Dans le combat émancipateur, des orientations et des pratiques différentes peuvent donc tout à fait cohabiter, des voies multiples être explorées, des terrains disparates occupés. cela signifie que l’on ne peut plus définir a priori le sujet de la transformation sociale, un « sujet révolutionnaire ». Il y a des terrains d’affrontements différents avec des acteurs qui se configurent différemment suivant ces terrains et les circonstances. L’articulation et la convergence entre ces terrains et ces acteurs ne seront pas spontanées et relèvent d’un processus de construction politique.
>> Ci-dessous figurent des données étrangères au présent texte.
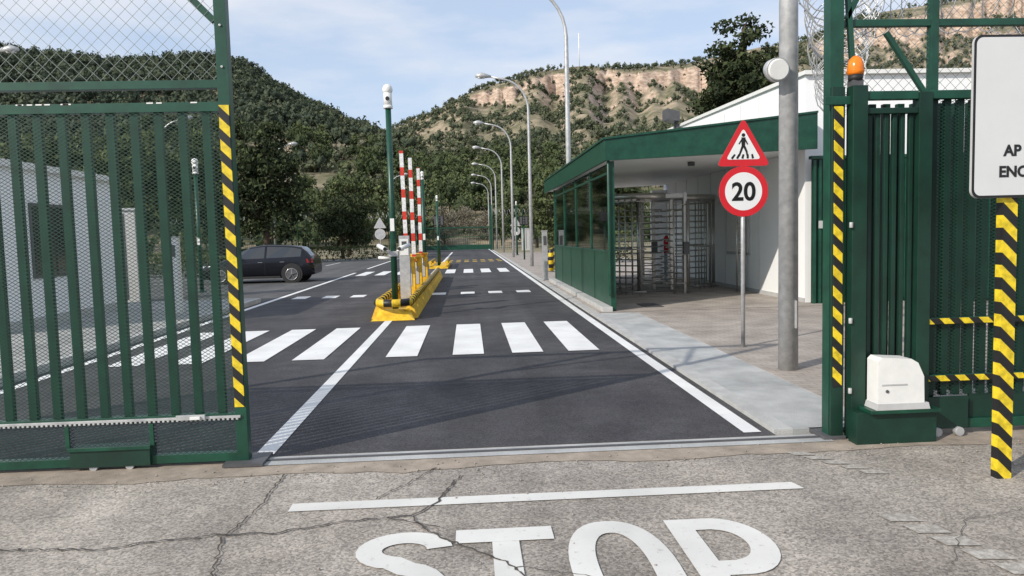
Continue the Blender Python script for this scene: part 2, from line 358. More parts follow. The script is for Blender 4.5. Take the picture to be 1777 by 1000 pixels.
# ------------------------------------------------------------ sliding gate left
GY=5.33
g=MB('sliding_gate')
XL=-6.4
g.box(-1.70,-1.62,GY-.04,GY+.04,.03,4.3,'green')
for xx in (XL,-4.0):g.box(xx,xx+.08,GY-.038,GY+.038,.03,4.3,'green')
g.box(XL,-1.701,GY-.035,GY+.035,4.22,4.3,'green')
g.box(XL,-1.701,GY-.034,GY+.034,2.66,2.715,'green')
g.box(XL,-1.701,GY-.036,GY+.036,2.50,2.565,'green')
g.box(XL,-1.701,GY-.034,GY+.034,.325,.375,'green')
g.box(XL,-1.701,GY-.034,GY+.034,.03,.09,'green')
x=-1.80
while x>XL+.1:
    g.box(x-.028,x+.028,GY-.012,GY+.03,.376,2.5,'green');x-=.163
g.beam((-1.71,GY,3.12),(-2.75,GY,4.21),.045,'green')
g.beam((-3.95,GY,3.12),(-2.95,GY,4.21),.045,'green')
g.box(-1.698,-1.628,GY-.047,GY-.0405,.42,2.54,'hazard')
g.mesh_panel(XL,-1.70,.376,2.5,GY-.03,.042,.62,.0038,'mesh')
g.mesh_panel(XL,-1.70,.09,.325,GY-.03,.042,.62,.004,'mesh')
g.mesh_panel(XL,-1.70,2.715,4.22,GY-.03,.095,1.0,.0032,'link')
g.box(-6.3,-1.66,GY-.055,GY-.036,.345,.362,'galv')
x=-6.3
while x<-1.68:
    g.box(x,x+.016,GY-.055,GY-.036,.332,.3445,'galv');x+=.032
g.box(-2.1,-1.9,GY-.075,GY-.056,.345,.38,'galv');g.box(-2.0,-1.93,GY-.09,GY-.0755,.35,.37,'white2')
g.box(-2.85,-2.3,GY-.06,GY+.06,.03,.17,'green_d');g.box(-2.86,-2.29,GY-.075,GY-.061,.15,.175,'green')
for xx in (-2.88,-2.3):g.box(xx,xx+.03,GY-.05,GY-.036,.17,.325,'green')
for xx in (-2.7,-2.45,-5.5,-5.2):g.tube([(xx,GY-.05,.03),(xx,GY+.03,.03)],.03,'galv',12)
for i in range(14):
    xx=R(-3.4,-1.8);g.box(xx,xx+R(.02,.06),GY-.039,GY-.0365,2.556,2.5655,'white2')
for zc in np.arange(2.8,4.2,.28):g.tube([(-1.66,GY-.05,zc),(-1.66,GY-.041,zc)],.009,'galv',6)
g.build(bevel=.003)

# ------------------------------------------------------------ gate portal at right
g=MB('gate_portal')
g.box(2.655,2.76,GY-.02,GY+.08,0,4.5,'green')
g.box(2.66,2.756,GY-.05,GY-.0205,0,2.6,'green_d');g.box(2.672,2.742,GY-.056,GY-.0505,.4,2.46,'hazard2')
g.box(2.79,2.90,GY-.1,GY+.0,0,2.6,'green_d')
g.box(3.29,3.39,GY-.09,GY+.0,0,2.55,'green_d')
g.box(2.60,2.79,GY-.065,GY-.055,2.47,2.53,'green')
g.box(2.90,3.29,GY-.08,GY-.02,2.50,2.56,'green');g.box(3.39,9,GY-.08,GY-.02,2.50,2.56,'green')
g.box(2.90,3.29,GY-.079,GY-.021,2.40,2.44,'green_d')
g.box(2.80,9,GY+.04,GY+.09,3.05,3.1,'green');g.box(2.8,9,GY+.04,GY+.09,4.3,4.36,'green')
for xx in (3.45,4.3,5.6,7.0,8.9):g.box(xx,xx+.06,GY+.035,GY+.095,0,4.5,'green')
for (A,B) in [((2.8,3.1),(3.45,4.3)),((3.5,4.3),(4.3,3.1)),((4.35,3.1),(5.6,4.3)),((3.1,3.0),(3.4,2.56)),((2.86,2.62),(2.8,3.4))]:
    g.beam((A[0],GY+.03,A[1]),(B[0],GY+.03,B[1]),.035,'green')
g.mesh_panel(2.80,9,2.56,4.3,GY+.065,.08,1.0,.0032,'link')
x=2.93
while x<3.27:
    g.box(x,x+.03,GY-.05,GY-.015,.12,2.4,'green_d');x+=.062
x=3.42
while x<8.9:
    g.box(x,x+.05,GY-.03,GY+.01,.3,2.5,'green_d');x+=.1
x=2.92
while x<8.9:
    g.box(x,x+.055,GY+.12,GY+.16,.3,2.5,'green_d');x+=.11
g.mesh_panel(3.39,9,.3,2.5,GY-.04,.042,.62,.0038,'mesh')
for zc in (.44,.87):
    g.box(3.40,9,GY-.075,GY-.045,zc-.025,zc+.025,'green');g.box(3.392,9,GY-.082,GY-.076,zc-.022,zc+.022,'hazard2')
g.box(3.39,9,GY-.06,GY-.01,.05,.12,'green');g.box(3.39,3.7,GY-.09,GY-.061,.06,.3,'green_d')
g.box(3.75,9,GY-.03,GY+.0,.12,.3,'green_d')
for xx in (3.45,3.62):g.tube([(xx,GY-.12,.04),(xx,GY-.08,.04)],.035,'galv',12)
g.box(2.77,3.37,GY-.22,GY-.101,-.0,.235,'green_d');g.box(2.85,3.37,GY-.27,GY-.1,.236,.262,'green')
g.box(2.60,2.77,GY-.07,GY+.2,.0,.03,'dgrey')
for zc in (.38,.9,1.6):g.tube([(2.775,GY-.11,zc-.02),(2.775,GY-.11,zc+.02)],.014,'galv',8)
g.build(bevel=.003)
g=MB('gate_motor')
g.hexa([(2.89,GY-.27,.263),(3.29,GY-.27,.263),(3.29,GY-.1,.263),(2.89,GY-.1,.263),(2.9,GY-.265,.31),(3.28,GY-.265,.31),(3.28,GY-.105,.31),(2.9,GY-.105,.31)],'grey')
prof=[(2.905,.31),(3.25,.31),(3.245,.5),(3.2,.6),(3.15,.63),(2.93,.645),(2.905,.62)]
f0=[(x,GY-.26,zz) for x,zz in prof];f1=[(x,GY-.11,zz) for x,zz in prof]
g.face(f0,'white2');g.face(f1[::-1],'white2')
for i in range(len(prof)):
    j=(i+1)%len(prof);g.face([f0[j],f0[i],f1[i],f1[j]],'white2')
g.box(2.93,3.12,GY-.264,GY-.2605,.44,.452,'grey');g.tube([(2.97,GY-.268,.4),(2.97,GY-.26,.4)],.012,'dgrey',10)
g.build(bevel=.008)
g=MB('warning_beacon')
g.box(2.79,2.87,GY-.09,GY-.01,2.6,2.64,'dgrey');g.tube([(2.83,GY-.05,2.64),(2.83,GY-.05,2.68)],.05,'black',14)
g.tube([(2.83,GY-.05,2.68),(2.83,GY-.05,2.7),(2.83,GY-.05,2.75),(2.83,GY-.05,2.79),(2.83,GY-.05,2.815)],[.05,.06,.056,.045,.02],'orange',16)
for zq in (2.705,2.725,2.745,2.765):g.tube([(2.83,GY-.05,zq),(2.83,GY-.05,zq+.006)],.0605-(zq-2.7)*.15,'orange',16)
g.build()
def coil(name,p0,p1,r,pitch,th=.004):
    g=MB(name);p0=Vector(p0);p1=Vector(p1);L_=(p1-p0).length;d=(p1-p0).normalized();s_=d.cross(Vector((0,0,1))).normalized()
    n=int(L_/pitch)*14;path=[]
    for i in range(n+1):
        u=i/14*2*math.pi;rr=r*(1+.1*math.sin(i*.37)+.05*math.sin(i*.11));path.append(p0+d*(L_*i/n+.05*math.sin(i*.23))+s_*math.cos(u)*rr+Vector((0,0,1))*math.sin(u)*rr)
    g.tube(path,th,'wire',4)
    for q in path[::2]:
        a_=Vector((R(-1,1),R(-1,1),R(-1,1))).normalized()*.03;b_=a_.cross(Vector((R(-1,1),R(-1,1),R(-1,1)))).normalized()*.009
        g.face([q-a_,q-b_,q+a_,q+b_],'wire')
    return g
coil('razor_wire',(2.95,GY+.3,3.3),(9,GY+.3,3.3),.24,.17).build()
coil('razor_wire',(3.1,6.0,3.7),(6.9,13.5,3.95),.33,.26,.006).build()
g=MB('perimeter_fence')
A=Vector((2.82,5.6,0));B=Vector((6.95,13.7,0));d=(B-A).normalized();L_=(B-A).length
for i in range(5):
    q=A+d*(L_*i/4);g.tube([(q.x,q.y,0),(q.x,q.y,3.6)],.03,'green',8)
for zc in (.1,1.8,3.45):g.tube([(A.x,A.y,zc),(B.x,B.y,zc)],.018,'green',6)
g.mesh_panel(0,L_,.1,3.45,0,.12,1.0,.004,'mesh',dirv=(A,d));g.build()
g=MB('perimeter_fence')
g.box(6.85,16,14.38,14.44,0.03,2.92,'green_d')
x=6.85
while x<16:
    g.box(x,x+.05,14.33,14.379,.05,2.9,'green');x+=.11
g.box(6.8,16,14.32,14.45,2.92,2.98,'green')
g.box(6.95,7.05,14.3,14.329,1.55,1.7,'grey');g.build()

# ------------------------------------------------------------ guard booth
b=MB('entrance_booth')
X0=2.77;Ya=14.15;Yb=23.4
b.box(X0-.22,X0-.03,Ya-.1,Yb+.3,-.05,.14,'kerb')
b.box(X0-.02,X0+.04,Ya+.1,Yb,.1,1.17,'green');b.box(X0-.035,X0+.055,Ya+.1,Yb,1.17,1.215,'green')
b.box(X0-.035,X0+.05,Ya+.1,Yb,.05,.1,'green_d')
b.box(X0-.04,X0+.06,Ya,Ya+.1,.05,2.94,'green')
b.box(X0-.035,X0+.055,Yb,Yb+.1,.05,2.94,'green')
b.tube([(X0-.06,Ya-.03,.35),(X0-.06,Ya-.03,2.95)],.03,'green',10)
for yy in (Ya+2.4,Ya+4.7,Ya+7):b.box(X0-.02,X0+.04,yy,yy+.05,1.216,2.93,'green')
for i in range(5):
    b.box(X0-.028,X0-.021,Ya+1.85*i+.1,Ya+1.85*i+.115,.1,1.17,'green_d')
b.box(X0+.005,X0+.015,Ya+.1,Yb,1.216,2.93,'glass')
b.box(X0-.02,X0+.04,Ya+.1,Yb,2.72,2.76,'green')
b.box(X0+.06,4.0,Yb+.02,Yb+.06,.1,1.2,'green');b.box(X0+.06,4.0,Yb+.035,Yb+.045,1.2,2.9,'glass')
def rz(x):return 3.33+.105*(x-2.6)
def rb(x):return 2.94+.035*(x-2.6)
xa,xb=2.62,6.78;yb2=25.2
b.hexa([(xa,Ya-.12,rb(xa)),(xb,Ya-.12,rb(xb)),(xb,Ya-.06,rb(xb)),(xa,Ya-.06,rb(xa)),(xa,Ya-.12,rz(xa)),(xb,Ya-.12,rz(xb)),(xb,Ya-.06,rz(xb)),(xa,Ya-.06,rz(xa))],'green')
b.box(xa,xa+.06,Ya-.059,yb2,rb(xa),rz(xa)-.002,'green')
b.hexa([(xa-.03,Ya-.15,rz(xa)),(xb,Ya-.15,rz(xb)),(xb,yb2,rz(xb)),(xa-.03,yb2,rz(xa)),(xa-.03,Ya-.15,rz(xa)+.04),(xb,Ya-.15,rz(xb)+.04),(xb,yb2,rz(xb)+.04),(xa-.03,yb2,rz(xa)+.04)],'green')
b.hexa([(xa+.07,Ya-.055,rb(xa)+.05),(xb,Ya-.055,rb(xb)+.05),(xb,yb2,rb(xb)+.05),(xa+.07,yb2,rb(xa)+.05),(xa+.07,Ya-.055,rb(xa)+.09),(xb,Ya-.055,rb(xb)+.09),(xb,yb2,rb(xb)+.09),(xa+.07,yb2,rb(xa)+.09)],'white')
b.tube([(4.9,16,2.98),(4.9,16,3.06)],.08,'dgrey',12)
b.box(3.5,3.9,14.6,15.4,.052,.06,'dgrey')
b.build(bevel=.004)

w=MB('white_building')
w.hexa([(6.8,14.6,0),(17,14.6,0),(17,25.4,0),(6.8,25.4,0),(6.8,14.6,4.6),(17,14.6,4.6),(17,25.4,4.9),(6.8,25.4,4.9)],'white')
w.hexa([(6.74,14.5,4.6),(17.1,14.5,4.6),(17.1,25.5,4.9),(6.74,25.5,4.9),(6.74,14.5,4.68),(17.1,14.5,4.68),(17.1,25.5,4.98),(6.74,25.5,4.98)],'white2')
for yy in np.arange(15.8,25,1.15):w.box(6.792,6.799,yy,yy+.008,.1,4.6,'grey')
w.box(6.78,6.799,14.6,25.4,.03,.14,'grey')
w.box(6.77,6.799,17.5,19.1,.93,2.4,'grey');w.box(6.76,6.7699,17.56,19.04,1.0,2.34,'white2');w.box(6.755,6.7599,18.28,18.32,1.0,2.34,'grey')
w.box(6.3,6.79,25.0,25.3,0.05,2.95,'white')
w.build()
f=MB('floodlight');f.box(6.65,6.7,23.2,23.5,4.75,5.1,'dgrey');f.hexa([(6.3,23.0,5.05),(6.7,23.0,4.98),(6.7,23.6,4.98),(6.3,23.6,5.05),(6.3,23.0,5.38),(6.7,23.0,5.28),(6.7,23.6,5.28),(6.3,23.6,5.38)],'dgrey');f.build()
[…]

Cette situation nous livre des problèmes nouveaux à résoudre. Comment construire une cohérence stratégique si aucun acteur particulier (le prolétariat, le parti, etc.) ne peut la donner a priori, comment construire un projet d’émancipation qui tienne compte de la multiplicité croisée des oppressions ? Il nous faut travailler de façon nouvelle la question des alliances et des convergences de telle façon que les antagonismes qui en sont le produit puissent être résolus et non pas ignorés ou pire niés. Dans cette situation nouvelle, réduire la politique à l’opposition entre « eux et nous » est non seulement réducteur, mais nous fait passer à côté des problèmes que nous avons à résoudre et l’évocation rituelle du « peuple » ne nous aide pas beaucoup.